Buffett told his audience in 1991 that there are a couple of quick tests investors can use to see how good a business is. The first is to ask, "how long does the management have to think before they decide to raise prices?"

"You're looking at a marvelous business when you look in the mirror and say "mirror, mirror on the wall, how much should I charge for Coke this fall?" [And the mirror replies, "More."] That's a great business. When you say, like we used to in the textile business, when you get down on your knees, call in all the priests, rabbis, and everyone else, [and say] "just another half cent a yard." Then you get up and they say "We won't pay it." It's just night and day. I mean, if you walk into a drugstore, and you say "I'd like a Hershey bar" and the man says "I don't have any Hershey bars, but I've got this unmarked chocolate bar, and it's a nickel cheaper than a Hershey bar" you just go across the street and buy a Hershey bar. That is a good business. The ability to raise prices – the ability to differentiate yourself in a real way, and a real way means you can charge a different price – that makes a great business."

The other marker of a good business is how essential the firm's product is to customers (this also has an impact on its ability to raise prices).
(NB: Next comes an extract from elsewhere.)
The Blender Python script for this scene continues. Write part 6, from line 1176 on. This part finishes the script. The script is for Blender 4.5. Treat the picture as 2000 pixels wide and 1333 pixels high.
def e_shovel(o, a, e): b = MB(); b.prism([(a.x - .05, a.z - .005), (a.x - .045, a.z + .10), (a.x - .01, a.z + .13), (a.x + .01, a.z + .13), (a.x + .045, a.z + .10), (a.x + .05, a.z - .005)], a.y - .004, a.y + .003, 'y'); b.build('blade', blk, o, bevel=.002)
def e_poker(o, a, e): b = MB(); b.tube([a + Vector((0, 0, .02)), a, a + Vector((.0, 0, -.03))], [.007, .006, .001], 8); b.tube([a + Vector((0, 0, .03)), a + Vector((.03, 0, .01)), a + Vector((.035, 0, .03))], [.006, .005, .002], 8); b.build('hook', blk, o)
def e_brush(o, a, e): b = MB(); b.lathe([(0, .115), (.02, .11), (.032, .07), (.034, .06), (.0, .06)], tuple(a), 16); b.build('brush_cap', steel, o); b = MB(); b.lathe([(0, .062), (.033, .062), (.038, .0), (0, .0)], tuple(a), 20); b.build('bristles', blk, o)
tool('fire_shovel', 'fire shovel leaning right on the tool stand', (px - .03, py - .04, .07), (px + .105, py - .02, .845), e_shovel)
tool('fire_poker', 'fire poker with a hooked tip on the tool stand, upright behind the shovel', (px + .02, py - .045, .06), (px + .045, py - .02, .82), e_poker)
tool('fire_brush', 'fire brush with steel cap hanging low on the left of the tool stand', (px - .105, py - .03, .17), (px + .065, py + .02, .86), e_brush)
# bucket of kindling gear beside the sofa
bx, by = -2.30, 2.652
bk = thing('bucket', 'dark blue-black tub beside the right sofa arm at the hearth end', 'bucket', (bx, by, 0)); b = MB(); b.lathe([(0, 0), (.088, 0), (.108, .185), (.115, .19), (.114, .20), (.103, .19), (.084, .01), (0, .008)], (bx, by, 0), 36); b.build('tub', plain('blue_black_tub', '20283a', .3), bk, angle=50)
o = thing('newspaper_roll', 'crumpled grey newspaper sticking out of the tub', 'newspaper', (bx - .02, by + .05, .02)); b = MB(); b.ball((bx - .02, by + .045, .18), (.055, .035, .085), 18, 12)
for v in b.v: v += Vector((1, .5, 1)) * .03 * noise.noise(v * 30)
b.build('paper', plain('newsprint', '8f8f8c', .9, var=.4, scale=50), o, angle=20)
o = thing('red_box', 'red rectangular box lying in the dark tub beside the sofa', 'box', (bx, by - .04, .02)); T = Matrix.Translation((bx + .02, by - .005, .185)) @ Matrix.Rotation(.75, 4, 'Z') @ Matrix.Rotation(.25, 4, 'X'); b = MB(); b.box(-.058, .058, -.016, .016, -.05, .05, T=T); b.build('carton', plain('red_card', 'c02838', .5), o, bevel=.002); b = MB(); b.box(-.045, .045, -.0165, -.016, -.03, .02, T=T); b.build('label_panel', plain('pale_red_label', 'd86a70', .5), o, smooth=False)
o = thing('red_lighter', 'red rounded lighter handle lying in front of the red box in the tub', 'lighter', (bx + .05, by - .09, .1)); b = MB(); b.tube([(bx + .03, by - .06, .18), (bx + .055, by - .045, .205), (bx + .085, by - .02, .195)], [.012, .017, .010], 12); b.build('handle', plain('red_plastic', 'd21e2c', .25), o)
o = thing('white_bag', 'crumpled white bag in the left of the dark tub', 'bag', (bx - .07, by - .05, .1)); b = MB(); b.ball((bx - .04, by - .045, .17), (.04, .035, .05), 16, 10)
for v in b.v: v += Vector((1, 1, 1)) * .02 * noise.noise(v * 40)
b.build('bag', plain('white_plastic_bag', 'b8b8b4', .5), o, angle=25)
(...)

He used the then highest priced newspaper in the United States, the Daily Racing Form, as an example:

"It sells about 150,000 copies a day, and it has for about 50 years, and it's either $2.00 or $2.25 (they keep raising prices) and it's essential. If you're heading to the racetrack and you've got a choice between betting on your wife's birthday, and Joe's Little Green Sheet, and the Daily Racing Form, if you're a serious racing handicapper, you want The Form. You can charge $2.00 for The Form, you can charge $1.50, you can charge $2.50 and people are going to buy it...

It's like selling needles to addicts, basically. It's an essential business. It will be an essential business five or 10 years from now. You have to decide whether horse racing will be around five or 10 years from now, and you have to decide whether there's any way people will get their information about past performances of different horses from different sources. But you've only got about two questions to answer, and if you answer them, you know the business will make a lot of money."

Companies that meet both of these criteria are few and far between, but they do exist. When they are on offer, it often makes sense to load up with a bucket, not a thimble, as the opportunity to buy good businesses at great prices does not come around often.